The markout tells you whether the widening is calibrated. If your markouts stay bad during high-volatility periods even after widening, you are not widening enough; if they are fine, the width is doing its job. Read the markout curve conditional on volatility regime and let it set how aggressively the spread should respond.

Different fair value per depth

Advanced desks attach a different fair value to each quoting depth, because quotes at different depths worry about different horizons. A quote sitting at the top of the book is exposed to getting picked off in the next minutes, so it is priced against a short-horizon forecast and reacts fast to short-horizon volatility. A deep quote will only fill on a large move, so it is concerned with longer-term forecasts and longer-horizon volatility. Running one fair value and one volatility estimate across all depths misprices both ends; matching the horizon of the forecast and the volatility to the depth of the quote prices each level for the risk it actually faces.

The news case: sometimes stop quoting

Beyond the smooth volatility response, there is a discrete defense. You can add modifications that blow your spread out conditional on spread-specific alpha, signals in the order book that news has been released. The clearest case is scheduled high-impact news. Some firms stop quoting entirely around high-impact news, because the informed traders with fast news feeds will pick off any quote you leave up, and no reasonable spread is wide enough to cover the gap risk.

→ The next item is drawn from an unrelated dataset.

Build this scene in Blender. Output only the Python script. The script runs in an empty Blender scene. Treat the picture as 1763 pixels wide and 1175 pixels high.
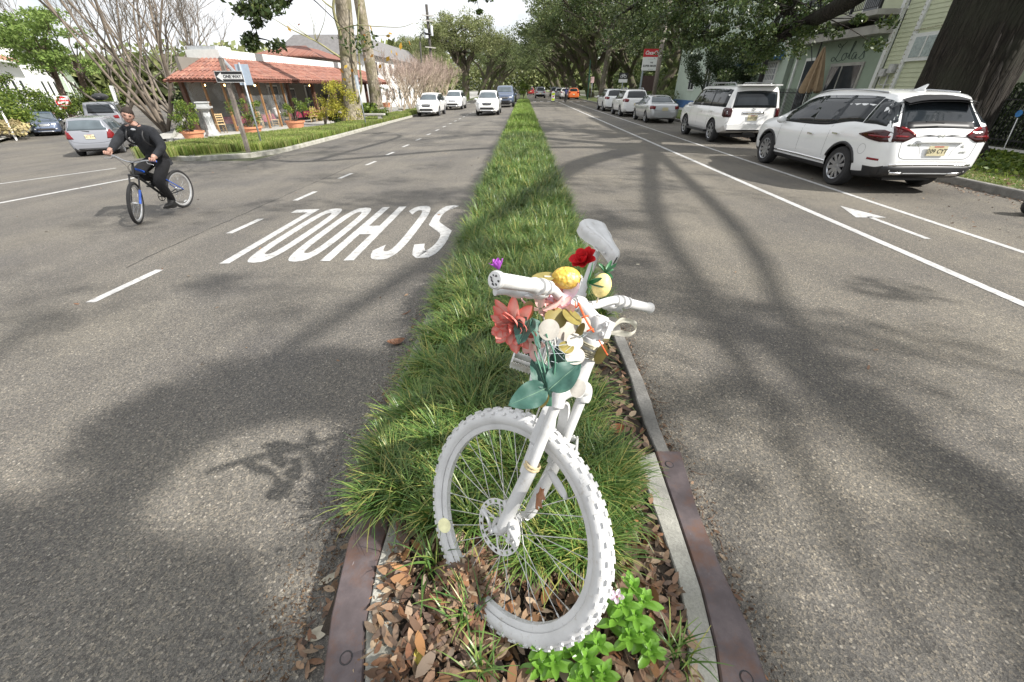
import bpy, bmesh, math, random
import numpy as np
from mathutils import Vector, Matrix, Euler
from mathutils.bvhtree import BVHTree
R_ = math.radians
random.seed(7); RNG = np.random.default_rng(7)
SC = bpy.context.scene
COL = SC.collection

# ------------------------------------------------------------ camera
CAMH = 1.78
PITCH = math.atan(437.5/686.0)
YAW = math.atan(20*math.cos(PITCH)/686.0)
cd = bpy.data.cameras.new('camera'); cam = bpy.data.objects.new('camera', cd); COL.objects.link(cam)
cd.sensor_width = 36.0; cd.lens = 686.0/1763*36.0; cd.clip_start = .05; cd.clip_end = 3000
cam.location = (0, 0, CAMH); cam.rotation_euler = (math.pi/2-PITCH, 0, YAW)
SC.camera = cam
# ------------------------------------------------------------ world
SUN_EL = R_(39); SUN_DIR = Vector((0.92, -0.36, 0)).normalized()      # horizontal direction towards the sun
w = bpy.data.worlds.new('World'); SC.world = w; w.use_nodes = True
nt = w.node_tree; nt.nodes.clear()
out = nt.nodes.new('ShaderNodeOutputWorld'); bg = nt.nodes.new('ShaderNodeBackground')
sky = nt.nodes.new('ShaderNodeTexSky'); sky.sky_type = 'NISHITA'; sky.sun_disc = False
sky.sun_elevation = SUN_EL; sky.sun_rotation = math.atan2(SUN_DIR.x, SUN_DIR.y)
sky.air_density = 1.0; sky.dust_density = 1.5
tc = nt.nodes.new('ShaderNodeTexCoord'); mp = nt.nodes.new('ShaderNodeMapping'); mp.inputs['Scale'].default_value = (1, 1, 2.6)
no = nt.nodes.new('ShaderNodeTexNoise'); no.inputs['Scale'].default_value = 2.3; no.inputs['Detail'].default_value = 7; no.inputs['Roughness'].default_value = .55
cr = nt.nodes.new('ShaderNodeValToRGB'); cr.color_ramp.elements[0].position = .26; cr.color_ramp.elements[1].position = .46
mx = nt.nodes.new('ShaderNodeMix'); mx.data_type = 'RGBA'
mx.inputs['B'].default_value = (12.2, 12.5, 12.9, 1)
for a, b in ((tc.outputs['Generated'], mp.inputs['Vector']), (mp.outputs[0], no.inputs['Vector']), (no.outputs['Fac'], cr.inputs[0]),
             (cr.outputs[0], mx.inputs['Factor']), (sky.outputs[0], mx.inputs['A']), (mx.outputs['Result'], bg.inputs[0]), (bg.outputs[0], out.inputs[0])):
    nt.links.new(a, b)
bg.inputs[1].default_value = 0.058
# ------------------------------------------------------------ sun
sl = bpy.data.lights.new('sun', 'SUN'); sl.energy = 5.0; sl.angle = R_(0.7); sl.color = (1, .955, .89)
so = bpy.data.objects.new('sun', sl); COL.objects.link(so)
sdir = Vector((SUN_DIR.x*math.cos(SUN_EL), SUN_DIR.y*math.cos(SUN_EL), math.sin(SUN_EL)))
so.rotation_euler = sdir.to_track_quat('Z', 'Y').to_euler()
SC.view_settings.view_transform = 'Standard'; SC.view_settings.look = 'None'
SC.view_settings.exposure = 0.72; SC.view_settings.gamma = 1; SC.view_settings.use_curve_mapping = False
SC.render.engine = 'CYCLES'
SC.cycles.max_bounces = 7; SC.cycles.transparent_max_bounces = 12
# ------------------------------------------------------------ survey: ground height and sight lines
def Z(x): return 0.0 if x > -1 else max(-.7, -.035*(-x-1))
_F = Vector((-math.sin(YAW)*math.cos(PITCH), math.cos(YAW)*math.cos(PITCH), -math.sin(PITCH)))
_R = Vector((math.cos(YAW), math.sin(YAW), 0)); _U = _R.cross(_F)
O_ = Vector((0, 0, CAMH))
def ray(u, v): return _R*(u-881.5) + _U*(587.5-v) + _F*686.0
def AY(u, v, y):
    d = ray(u, v); return O_ + d*(y/d.y)
def AX(u, v, x):
    d = ray(u, v); return O_ + d*(x/d.x)
def PT(u, v, depth): return O_ + ray(u, v)*(depth/686.0)
def GZ(u, v, z):
    d = ray(u, v); return O_ + d*((z-CAMH)/d.z)
def G(u, v, up=0.0):
    d = ray(u, v); lo = 0; t = 0; X = O_
    while t < 1.0:
        t2 = t + .0005*max(1, t*20); X = O_ + d*t2
        if X.z <= Z(X.x)+up:
            a, b = t, t2
            for _ in range(30):
                m = (a+b)/2; X = O_ + d*m
                if X.z <= Z(X.x)+up: b = m
                else: a = m
            return O_ + d*b
        t = t2
    return X

# ------------------------------------------------------------ object helpers
def tag(o, label=None, cat=None, group=None, kind=None):
    if label: o['label'] = label
    if cat: o['category'] = cat
    if group: o['group'] = group
    if kind: o['kind'] = kind
    return o
def empty(name, loc=(0, 0, 0), rz=0, label=None, cat=None, group=None, s=1.0):
    o = bpy.data.objects.new(name, None); COL.objects.link(o)
    o.location = loc; o.rotation_euler = (0, 0, rz); o.scale = (s, s, s); o.empty_display_size = .2
    return tag(o, label, cat, group)
def copy_tree(o, parent=None):
    c = o.copy(); COL.objects.link(c)
    if parent is not None: c.parent = parent
    for ch in list(o.children): copy_tree(ch, c)
    return c
def rotz(a): return Matrix.Rotation(a, 4, 'Z')
class MB:
    def __init__(s): s.v = []; s.f = []; s.m = []; s.mi = 0
    def add(s, vs, fs, M=None):
        o = len(s.v)
        s.v += [tuple(M @ Vector(p)) if M is not None else tuple(p) for p in vs]
        s.f += [tuple(i+o for i in f) for f in fs]; s.m += [s.mi]*len(fs); return s
    def box(s, c, d, rz=0, M=None):
        x, y, z = d[0]/2, d[1]/2, d[2]/2
        vs = [(-x,-y,-z),(x,-y,-z),(x,y,-z),(-x,y,-z),(-x,-y,z),(x,-y,z),(x,y,z),(-x,y,z)]
        T = Matrix.Translation(c) @ rotz(rz)
        if M is not None: T = M @ T
        return s.add(vs, [(0,3,2,1),(4,5,6,7),(0,1,5,4),(1,2,6,5),(2,3,7,6),(3,0,4,7)], T)
    def bar(s, a, b, wd, ht, up=(0,0,1)):
        a = Vector(a); b = Vector(b); d = (b-a); L = d.length; d.normalize(); u = Vector(up)
        sd = d.cross(u)
        if sd.length < 1e-4: sd = Vector((1,0,0))
        sd.normalize(); u = sd.cross(d)
        vs = []
        for p in (a, b):
            for i, j in ((-1,-1),(1,-1),(1,1),(-1,1)): vs.append(p + sd*(i*wd/2) + u*(j*ht/2))
        return s.add(vs, [(0,1,2,3),(7,6,5,4),(0,4,5,1),(1,5,6,2),(2,6,7,3),(3,7,4,0)])
    def tube(s, pts, rad, n=8, cap=True):
        pts = [Vector(p) for p in pts]; k = len(pts)
        if not hasattr(rad, '__len__'): rad = [rad]*k
        vs = []; fs = []; prev = None
        for i, p in enumerate(pts):
            t = (pts[min(i+1, k-1)] - pts[max(i-1, 0)])
            if t.length < 1e-9: t = Vector((0,0,1))
            t.normalize()
            if prev is None:
                a = Vector((0,0,1)) if abs(t.z) < .9 else Vector((1,0,0))
                nx = t.cross(a).normalized()
            else:
                nx = (prev - t*prev.dot(t))
                nx = nx.normalized() if nx.length > 1e-6 else t.orthogonal().normalized()
            prev = nx; ny = t.cross(nx)
            for j in range(n):
                a = 2*math.pi*j/n; vs.append(p + (nx*math.cos(a)+ny*math.sin(a))*rad[i])
        for i in range(k-1):
            for j in range(n):
                fs.append((i*n+j, i*n+(j+1)%n, (i+1)*n+(j+1)%n, (i+1)*n+j))
        if cap: fs += [tuple(range(n-1,-1,-1)), tuple(range((k-1)*n, k*n))]
        return s.add(vs, fs)
    def lathe(s, prof, n=16, M=None, cap=False):
        vs = []; fs = []; k = len(prof)
        for r, z in prof:
            for j in range(n):
                a = 2*math.pi*j/n; vs.append((r*math.cos(a), r*math.sin(a), z))
        for i in range(k-1):
            for j in range(n): fs.append((i*n+j, i*n+(j+1)%n, (i+1)*n+(j+1)%n, (i+1)*n+j))
        if cap: fs += [tuple(range(n-1,-1,-1)), tuple(range((k-1)*n, k*n))]
        return s.add(vs, fs, M)
    def ell(s, c, r, nu=12, nv=8, M=None):
        vs = []; fs = []
        for i in range(nv+1):
            p = math.pi*i/nv
            for j in range(nu):
                a = 2*math.pi*j/nu; vs.append((c[0]+r[0]*math.sin(p)*math.cos(a), c[1]+r[1]*math.sin(p)*math.sin(a), c[2]+r[2]*math.cos(p)))
        for i in range(nv):
            for j in range(nu): fs.append((i*nu+j, (i+1)*nu+j, (i+1)*nu+(j+1)%nu, i*nu+(j+1)%nu))
        return s.add(vs, fs, M)
    def prism(s, poly, z0, z1, M=None):      # poly ccw in xy
        n = len(poly)
        vs = [(p[0], p[1], z0) for p in poly] + [(p[0], p[1], z1) for p in poly]
        fs = [tuple(range(n-1,-1,-1)), tuple(range(n, 2*n))] + [(i, (i+1)%n, n+(i+1)%n, n+i) for i in range(n)]
        return s.add(vs, fs, M)
    def grid(s, P):                          # P[i][j] points
        a = len(P); b = len(P[0])
        return s.add([q for r in P for q in r], [(i*b+j, (i+1)*b+j, (i+1)*b+j+1, i*b+j+1) for i in range(a-1) for j in range(b-1)])
    def build(s, name, mat, parent=None, smooth=False, angle=None, **kw):
        me = bpy.data.meshes.new(name); me.from_pydata([tuple(v) for v in s.v], [], s.f); me.validate()
        for m in (mat if isinstance(mat, (list, tuple)) else [mat]): me.materials.append(m)
        if isinstance(mat, (list, tuple)) and len(me.polygons) == len(s.m): me.polygons.foreach_set('material_index', s.m)
        if smooth:
            me.polygons.foreach_set('use_smooth', [True]*len(me.polygons))
            if angle: 
                try: me.set_sharp_from_angle(angle=R_(angle))
                except Exception: pass
        me.update()
        return link(name, me, parent, **kw)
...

Scheduled events at least give advance warning, so a desk can widen drastically or pull quotes from the start rather than reacting after the first informed fill has already landed. Widening is the continuous defense; pulling quotes is the discrete one for the moments when no width is safe.

Visualizing the response

KEY POINTS

  • Spread is the dial trading fill frequency against profit per fill, and its most important input is volatility. The rule: blow your spreads out when the market's volatility does.
  • A fixed markup is safe only in a stationary market. Add a volatility layer that maps short-horizon volatility (your own fair-value volatility is a clean choice) to width, discretely by regime or continuously by interpolation.
  • A simple form scales a base width by the ratio of current to average volatility. The exact function matters less than the direction: more volatility, more width.
  • The reason is adverse selection. Volatility is the size of the move possible before you reprice, so it raises both the chance and the cost of getting picked off. Wider spreads protect exactly when pick-offs cost most.
  • Calibrate with markouts conditional on volatility regime. Bad markouts in high-volatility periods after widening mean you are not widening enough.
  • Advanced desks attach a different fair value and volatility horizon to each depth: top-of-book quotes price a short horizon, deep quotes price a long one.
  • The discrete defense is stopping quotes around scheduled high-impact news, where informed fast-feed traders pick off any quote and no width is safe. Scheduled events give advance warning to pull or widen from the start.